Tuesday, August 07, 2018

Climate Change: The danger of a hothouse

Killer heat-waves in Europe. Enormous fires in California and Greece. Historic floods in Japan. Climate change is here. But worse, we may be heading for the hothouse:
A domino-like cascade of melting ice, warming seas, shifting currents and dying forests could tilt the Earth into a “hothouse” state beyond which human efforts to reduce emissions will be increasingly futile, a group of leading climate scientists has warned.

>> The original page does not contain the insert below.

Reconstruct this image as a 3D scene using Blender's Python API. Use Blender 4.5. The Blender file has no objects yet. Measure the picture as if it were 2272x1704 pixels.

This grim prospect is sketched out in a journal paper that considers the combined consequences of 10 climate change processes, including the release of methane trapped in Siberian permafrost and the impact of melting ice in Greenland on the Antarctic.

[...]

Katherine Richardson from the University of Copenhagen, one of the authors, said the paper showed that climate action was not just a case of turning the knob on emissions, but of understanding how various factors interact at a global level.

“We note that the Earth has never in its history had a quasi-stable state that is around 2C warmer than the preindustrial and suggest that there is substantial risk that the system, itself, will ‘want’ to continue warming because of all of these other processes – even if we stop emissions,” she said. “This implies not only reducing emissions but much more.”


Positive feedback and non-linear effects are the biggest threat in the climate system, and not very well understood. The danger of a cascade shifting the climate to a new, much hotter state, is real, though we don't know the trigger points. Which suggests a precautionary approach is needed if we want to avoid catastrophe.